» Problem requirements
Copy the lines of the data below exactly, starting at the first and stopping after the line that contains "from mathutils import Vector, Matrix"; include no pictures.

» Collected material
⟨

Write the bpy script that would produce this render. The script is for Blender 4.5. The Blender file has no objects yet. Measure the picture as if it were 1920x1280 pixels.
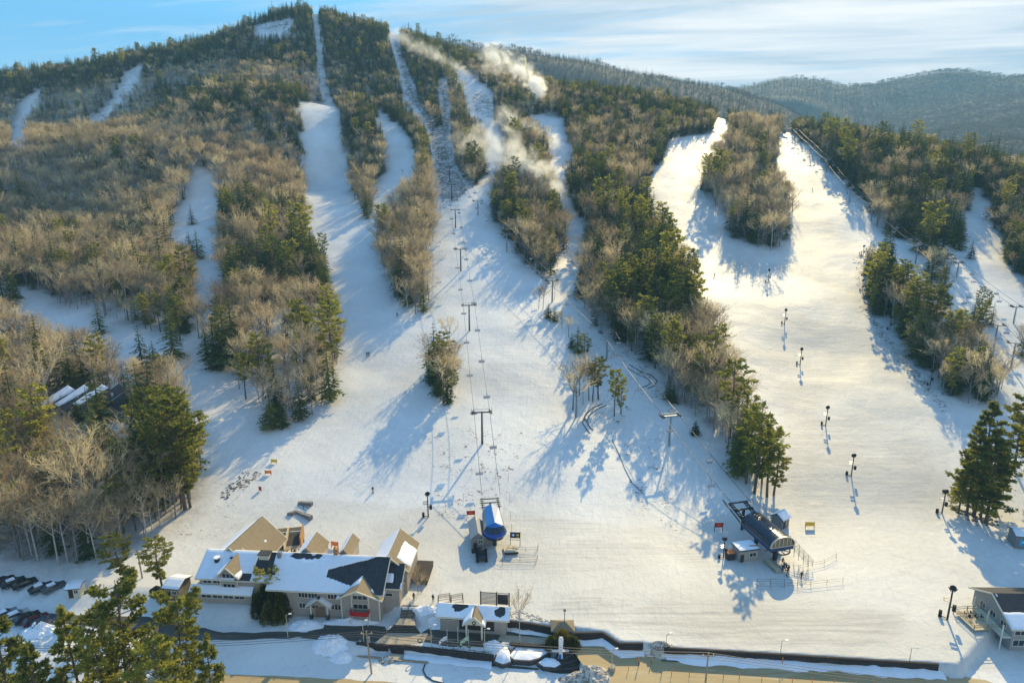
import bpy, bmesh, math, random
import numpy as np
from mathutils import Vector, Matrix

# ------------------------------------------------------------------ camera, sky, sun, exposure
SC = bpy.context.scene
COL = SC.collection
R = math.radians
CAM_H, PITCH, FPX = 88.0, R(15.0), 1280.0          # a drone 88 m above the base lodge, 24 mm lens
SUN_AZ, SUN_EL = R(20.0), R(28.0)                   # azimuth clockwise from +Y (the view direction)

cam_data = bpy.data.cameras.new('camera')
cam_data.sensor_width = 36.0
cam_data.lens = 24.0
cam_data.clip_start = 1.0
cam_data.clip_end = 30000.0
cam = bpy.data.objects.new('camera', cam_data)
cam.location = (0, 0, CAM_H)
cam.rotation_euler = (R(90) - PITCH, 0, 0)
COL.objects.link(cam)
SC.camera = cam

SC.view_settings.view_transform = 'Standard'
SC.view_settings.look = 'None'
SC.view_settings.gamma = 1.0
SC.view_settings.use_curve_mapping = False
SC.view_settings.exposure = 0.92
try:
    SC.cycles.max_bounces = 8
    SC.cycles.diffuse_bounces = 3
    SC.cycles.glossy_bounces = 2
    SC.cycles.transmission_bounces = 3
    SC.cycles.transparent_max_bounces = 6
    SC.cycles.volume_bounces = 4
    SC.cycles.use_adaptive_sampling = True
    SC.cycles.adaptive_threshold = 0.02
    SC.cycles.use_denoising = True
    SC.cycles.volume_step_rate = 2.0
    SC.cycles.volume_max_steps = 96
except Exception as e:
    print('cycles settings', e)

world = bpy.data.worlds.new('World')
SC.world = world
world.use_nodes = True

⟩

» Response
Write the bpy script that would produce this render. The script is for Blender 4.5. The Blender file has no objects yet. Measure the picture as if it were 1920x1280 pixels.
import bpy, bmesh, math, random
import numpy as np
from mathutils import Vector, Matrix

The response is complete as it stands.